OK so: The utime.sleep_ms(10) is insufficient because mp_hal_delay_ms won't get around to calling ulTaskNotifyTake for times <= 10ms, and that's what lets higher priority tasks take over, I think.

That's also a mechanism where MICROPY_EVENT_POLL_HOOK gets called and polls sockets, so a lot of things don't work without a sleep_ms(11) every now and then. There's another issue for this, somewhere.

machine.idle calls taskYIELD() so that's an option. I agree with Damien that this should be invisible to the Python user though. The #1 easy quick fix would be to taskYIELD from is_connected (tried it, it works), but that won't help with the socket polling issue.
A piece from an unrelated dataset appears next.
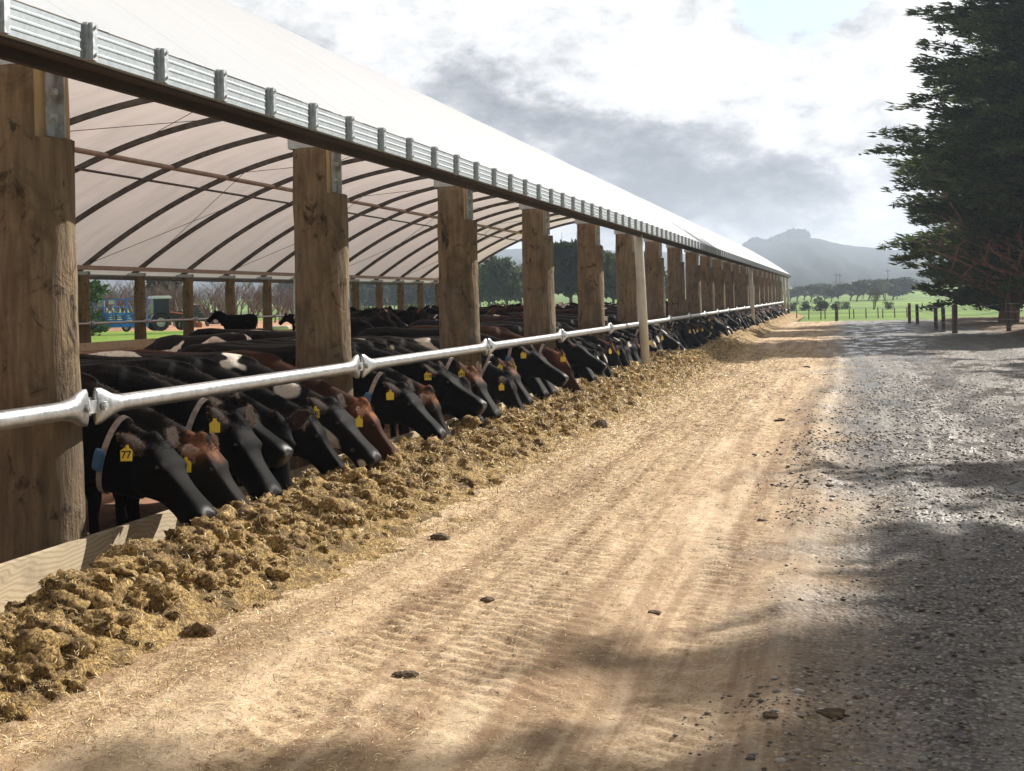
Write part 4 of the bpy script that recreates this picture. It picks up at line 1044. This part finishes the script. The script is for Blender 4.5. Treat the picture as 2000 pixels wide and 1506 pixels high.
def round_tree(seed, h, r, mat, n=900, k=4, zmin=.25, lean=0, wind=0, sz_=.09):
    rg = np.random.default_rng(seed); cl = []
    nb = 16 if not wind else 9
    for i in range(nb):
        a_ = rg.uniform(0, 6.28); q = rg.uniform(0, 1)**.6
        z = h*(zmin + (1-zmin)*rg.uniform(.1, .88)); rad = r*.62*q*math.sqrt(max(.15, 1-(z/h-.5)**2*2.6))
        cl.append((math.cos(a_)*rad + wind*(z/h)*r, math.sin(a_)*rad, z, r*rg.uniform(.26, .5)))
    cen = []; dr = []
    per = n//nb
    for x, y, z, cr in cl:
        v = rg.normal(0, 1, (per, 3)); v /= np.linalg.norm(v, axis=1, keepdims=True); rr_ = cr*rg.uniform(.55, 1.08, (per, 1))
        cen.append(np.array([x, y, z]) + v*rr_*np.array([1.15, 1.15, .62 if wind else .8])); dr.append(v + np.array([wind*.8, 0, .3]))
    V = tufts(np.concatenate(cen), np.concatenate(dr), np.full(per*nb, h*sz_), k, rg, .8, .34)
    tb = MB(); tb.tube([(0, 0, -.2), (wind*r*.15, 0, h*.3), (wind*r*.4, 0, h*.7)], [h*.028, h*.022, h*.01], 8)
    for x, y, z, cr in cl: tb.tube([(wind*r*.12, 0, h*.22), ((x+wind*r*.1)*.5, y*.5, z*.62), (x, y, z)], [h*.014, h*.01, h*.004], 5)
    return blades_mesh('crown', V, [mat]), tb.mesh('trunk', [M['bark2']])
def place(name, meshes, names, X, Y, Zg, rz, s, label, cat, group=None):
    if len(meshes) == 1:
        o = add(name, meshes[0], None, (X, Y, Zg), rz)
    else:
        o = empty(name, (X, Y, Zg), rz)
        for nm, me in zip(names, meshes): add(nm, me, o)
    o.scale = (s, s, s) if not isinstance(s, tuple) else s
    return tag(o, label, cat, group)
def gz(X, Y): return float(pasture(np.array([float(X)]), np.array([float(Y)]))[0])
CY_ = [cypress(3, 16, 6.9, 2.6, 480, 5, -.6, 22), cypress(8, 12, 5.2, .9, 380, 5, 0, 8), cypress(13, 14, 5.5, 1.4, 240, 4, .3)]
TC = ('crown', 'trunk')
trees = [(0, 8.1, 51, 0, (1.08, 1.08, .87), 'tall dark cypress with long branches reaching over the right of the road'),
         (1, 7.0, 66, 1.2, 1.0, 'lower dark cypress standing left of and behind the tall one'),
         (2, 8.4, 77, 2.1, .9, 'farthest cypress of the row, mostly hidden behind the others'),
         (1, 16.5, 64, 4.1, 1.0, 'dense cypress deep in the row behind the wire fence'),
         (2, 15.5, 43, 3.0, 1.0, 'cypress behind the right edge of the view, its shadow on the road'),
         (1, 12.0, 19.6, .4, 1.2, 'cypress close to the road, outside the right edge'),
         (2, 14.5, 7.0, 5.0, 1.0, 'cypress beside the camera, outside the right edge')]
for v, X, Y, rz, s, lab in trees: place('cypress_tree', CY_[v], TC, X, Y, 0, rz, s, lab, 'tree', 'row of cypress trees along the road')
# bare limbs of the near cypresses
# scrub behind the machinery
BR = [bare(s, 5, .8, M['twig'], 4, 3) for s in (1, 2, 3)] + [bare(9, 4, .9, M['twig2'], 4, 3)]
rq = random.Random(3)
def at(px, D, X=None):
    """world X, Y for a photograph column and a distance"""
    u = (px-1000)/F*D; return u*CY - D*SY, u*SY + D*CY
for i in range(34):
    px = 120 + i*15 + rq.uniform(-6, 6); D = rq.uniform(104, 122) if px < 500 else rq.uniform(118, 130); X, Y = at(px, D)
    place('bare_tree', (BR[3 if 500 < px < 570 and i % 2 else i % 3],), (), X, Y, gz(X, Y)-.05, rq.uniform(0, 6), rq.uniform(.85, 1.15),
          'bare grey tree in the leafless thicket behind the machines', 'tree', 'leafless thicket behind the machines')
RT = [round_tree(4, 8, 3.2, M['dark_leaf'], 1500, 4), round_tree(5, 7, 3.0, M['pale_leaf'], 1300, 4), round_tree(6, 5, 3.6, M['dark_leaf'], 1000, 4, .45, 0, .5), round_tree(7, 4.4, 3.2, M['pale_leaf'], 900, 4, .5, 0, .6)]
BU = [round_tree(11, 2.0, 1.7, M['dark_leaf'], 700, 4, .0), round_tree(12, 1.8, 1.5, M['pale_leaf'], 600, 4, .0), round_tree(14, 3.0, 2.4, M['lime_leaf'], 1100, 4, .0)]
X, Y = at(146, 88); place('hedge_bush', BU[2], ('leaves', 'stem'), X, Y, 0, 0, (1.1, 1.1, 1.05), 'bright green bush left of the blue lift', 'bush')
X, Y = at(395, 128)
for i, (px, D, v, s, lab) in enumerate([(330, 118, 0, .62, 'dark round tree in the thicket above the tractor'), (990, 190, 1, 1.05, 'grey-green tree seen beside the third post'), (955, 200, 1, .9, 'pale tree between third and fourth posts, left one'),
        (1018, 215, 1, 1.0, 'pale tree just left of the fourth post'), (1115, 165, 0, 1.0, 'dark bushy tree seen between the fourth and fifth posts'), (1150, 170, 0, .95, 'dark tree behind the fifth post'), (1198, 160, 1, .95, 'grey-green tree between the fifth and sixth posts'), (1235, 180, 0, .9, 'dark tree behind the first downpipe'),
        (1285, 190, 1, .8, 'pale tree behind the seventh post'), (870, 230, 0, 1.0, 'dark tree at the left of the third post')]):
    X, Y = at(px, D); place('broad_tree', RT[v], TC, X, Y, gz(X, Y), i, s, lab, 'tree', 'trees beyond the far side of the shelter')
for i in range(46):
    px = 560 + i*8.4; D = rq.uniform(240, 290); X, Y = at(px, D)
    place('wood_tree', RT[i % 2], TC, X, Y, gz(X, Y), rq.uniform(0, 6), rq.uniform(.62, .9) if px < 900 else rq.uniform(.8, 1.1), 'blue-grey tree in the dense wood beyond the shelter', 'tree', 'dense wood far beyond the shelter')
for i in range(16):
    px = 1542 + i*14.2 + rq.uniform(-5, 5); D = rq.uniform(255, 310); X, Y = at(px, D)
    if i % 3 == 1:
        place('windswept_tree', (BR[i % 3],), (), X, Y, gz(X, Y), rq.uniform(0, 6), rq.uniform(.9, 1.25), 'thin leafless tree in the row across the far field', 'tree', 'leafless trees across the far field'); continue
    place('windswept_tree', RT[2 + i % 2], TC, X, Y, gz(X, Y), rq.uniform(-.4, .4), (lambda q_: (q_*rq.uniform(1.1, 1.5), q_*1.2, q_*rq.uniform(.65, .95)))(rq.uniform(.75, 1.05)*(1.15 if 1650 < px < 1740 else .85)), 'windswept flat-topped tree in the row across the far field', 'tree', 'windswept trees across the far field')
X, Y = at(1706, 136); place('bare_tree', (BR[1],), (), X, Y, gz(X, Y), 1, .62, 'lone bare spreading tree at the far edge of the green field', 'tree')
for i, (px, D, v, s, lab) in enumerate([(1600, 135, 0, .62, 'dark rounded bush at the far edge of the field, right of the shelter end'), (1572, 138, 0, .45, 'small bush left of the rounded field bush'), (1548, 134, 1, .45, 'small bush touching the shelter end'),
        (1634, 139, 0, .4, 'low bush right of the rounded field bush'), (1652, 141, 1, .4, 'low grey bush left of the lone bare tree'), (1735, 136, 1, .4, 'low bush between the bare tree and the cypresses'),
        (717, 118, 1, .75, 'small pointed grey bush seen beyond the second post'), (805, 120, 1, .8, 'round grey-green bush beyond the far posts'), (968, 118, 1, .75, 'round grey bush above the cows right of the third post')]):
    X, Y = at(px, D); place('field_bush', BU[v], ('leaves', 'stem'), X, Y, gz(X, Y), i, s, lab, 'bush', 'bushes in the fields')
# wood on the mountain top
def ridge_wood(name, pxs, e0, Rr, seed, lab, hpx):
    rg = np.random.default_rng(seed); cen = []
    for px, e, hh in pxs:
        n = 260; a_ = rg.uniform(-7, 7, n) + px; zz = e + rg.uniform(-4, 1, n)*hh/7 + hh*np.sqrt(np.clip(1-((a_-px)/7.5)**2, 0, 1))*rg.uniform(.1, 1, n)
        X = np.array([at(q, Rr)[0] for q in a_]); Y = np.array([at(q, Rr)[1] for q in a_]) + rg.uniform(-12, 0, n)
        cen.append(np.stack([X, Y, 1.5 + zz/F*Rr], -1))
    C_ = np.concatenate(cen); V = tufts(C_, np.tile([0, 0, 1.0], (len(C_), 1)), np.full(len(C_), 2.2), 3, rg, 1, .5)
    o = add(name, blades_mesh(name, V, [M['dark_leaf']])); tag(o, lab, 'wood', None, 'stuff')
pk = [(1510+i*4, 104+i*1.15, 4+i*.45) for i in range(12)] + [(1556, 113, 11), (1562, 114, 11), (1568, 114, 11), (1573, 113, 10), (1576, 112, 9)]
ridge_wood('hilltop_wood', pk, 0, 1455, 3, 'dark windswept wood crowning the top of the mountain', 8)
ridge_wood('ridge_wood', [(1462, 96, 5), (1470, 99, 7), (1478, 102, 8), (1485, 103, 6), (1492, 103, 2)], 0, 1455, 4, 'small clump of trees on the left shoulder of the mountain', 6)
for i, (px, e, lab) in enumerate([(1100, 100, 'thin mast on the far hills seen right of the fourth post'), (1129, 100, 'second thin mast on the far hills beside the fifth post')]):
    X, Y = at(px, 1735); mb = MB(); H_ = 20; mb.tube([(0, 0, -4), (0, 0, H_)], [.7, .45], 6); mb.box(-.2, .2, -1.5, 1.5, H_-.3, H_); mb.build('radio_mast', M['bark2'], None, False, (X, Y, 1.5+e/F*1735))
    tag(bpy.context.scene.objects[-1] if False else col.objects[-1], lab, 'mast')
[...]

We also haven't really answered the question of why it works on the first reset ... what changes?

[UPDATE: some of that I can't replicate in the cold light of morning ... not sure about taskYIELD.]

PS: I just noticed this is in the old repo. sigh we're going to have to do something about this repo, archive it off or something.

I created micropython/micropython#4269 to carry this issue forward ...

We also haven't really answered the question of why it works on the first reset ... what changes?

That is a very good point, and helped me to finally fix this issue. See discussion at micropython/micropython#4269 for further details about the fix.